Aus could miss critical minerals opportunities - BHP
PERTH (miningweekly.com) – Mining major BHP has warned that Australia could miss its opportunity to capitalise on the global demand for critical minerals if it is unable to compete for global investment capital.
Speaking at the American Chamber of Commerce in Australia, BHP Australia president Geraldine Slattery said that while Australia has considerable critical mineral resources, the country would need to be more competitive with other mineral-rich regions.
“To maintain Australia’s economic resilience, we will need to step up again and outcompete other nations. And to achieve that, we will need the same three factors that got us to this point to take us forward, that is: the rocks, the skills, and stability for investment.
But, this time around, we need to think about them differently,” she said.
Slattery pointed out that Australia’s critical mineral resources, while abundant, were deeper, more remote and individually smaller than the iron-ore and metallurgical coal endowment which resulted in Australia’s initial mining booms. This made accessing these deposits more complex and more expensive to mine.
“Australia has significant copper resources, and the potential to be a significant copper player. The South Australia copper province is a case in point - with high-grade deposits, but they are deep beneath the surface and require underground mining methods – this has the effect of smaller-scale mines.
“In Chile, one of Australia’s key competitors, copper endowments are larger in scale, closer to the surface, allowing for openpit mining methods. This translates to a higher cost-per-tonne to develop and operate copper mines in Australia, despite our high-grade endowment,” Slattery said.
Nickel faced a similar issue, with Indonesia offering stiff competition with its large nickel reserves which are more accessible and could be extracted through openpit mining method, and that government’s aggressive investment in technologies to produce nickel at scale.
“Yes, Australia has many large, high-quality resource endowments. But we cannot afford to assume that we will have the same degree of comparative advantage in critical minerals as we have enjoyed in iron-ore and metallurgical coal,” Slattery said.
Meanwhile, the high cost of labour, at a time when the skills pool was significantly shrinking, would also be a barrier to investment, Slattery said.
“Coupled with a shrinking talent pool, the cost of labour continues to rise in Australia. Australia has one of the highest labour costs in the world, around 12% higher than in the US.
“We are proud to be a high-paying industry, especially when you consider that many of the employment and business opportunities our sector generates are in regional areas. However, we need to match that position with sector-leading productivity. That’s not happening today, in fact labour productivity has declined by 8% while labour costs have doubled.
“Clearly, this is not sustainable.

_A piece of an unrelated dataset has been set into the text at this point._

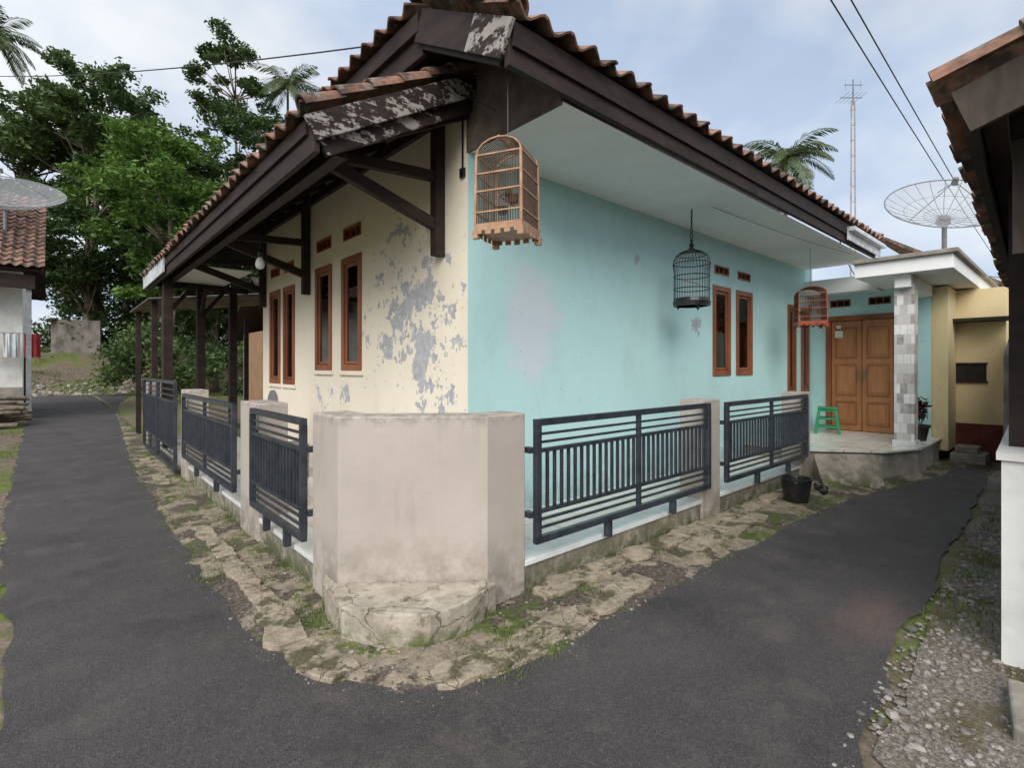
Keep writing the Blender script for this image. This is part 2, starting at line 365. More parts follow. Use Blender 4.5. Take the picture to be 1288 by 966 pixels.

Changes to industrial relations policies are of particular concern, and like many businesses we believe they will have a negative impact on Australia’s competitiveness and jobs.
“To be more competitive, we must be more productive. This means investing in people, skills and technology. Without that, we cannot hope to unlock productivity or national competitiveness,” Slattery said.
Furthermore, Slattery has also urged the Australian government to further commit to encouraging investment in the resources sector, noting that the country’s relative tax competitiveness had declined since 2015, with company income tax now the third-highest in the OECD.
“Stability and competitiveness in fiscal and policy settings will be incredibly important to Australia’s ability to secure new multibillion-dollar, multi-decade investments. To give perspective, an estimated $100-billion of additional capital investment each year will be needed in the resources sector to meet the world’s decarbonisation ambitions. That’s quite the prize. But winning this race won’t be easy.
“The field is crowded because the benefits are so compelling. Other nations are aggressively moving to secure supplies and investment, as shown by the ambition and sheer scale of the US Inflation Reduction Act. Canada is using initiatives like its $4-billion Critical Mineral Strategy to secure its position.
“Indonesia continues to boost nickel production and attract downstream processing, and the European Commission’s Green Deal Industrial Plan is designed to increase their competitiveness.”
Slattery said that while the Australian government’s Critical Minerals Strategy was a welcome initiative, the country would need to do more in order to be globally competitive.
“A Productivity Commission report found that Australia’s regulatory processes are unduly complex, duplicative, lengthy and uncertain.
“Between 2014 and 2020, the average time for the assessment and approval of resource projects under the Environmental Protection and Biodiversity Conservation Act increased from 716 days to 940 days. That’s two-and-a-half years before we’re even able to look at the rocks.
“Canada is harmonising their approvals processes. Australia should follow suit. Australia can’t compete on subsidies with large economies like the US. But we can make sure that our policy settings are attractive to new investment.
“Industry and government have a shared responsibility to work together to create the conditions needed to bring more capital into Australia to fund our nascent critical minerals sector,” Slattery said.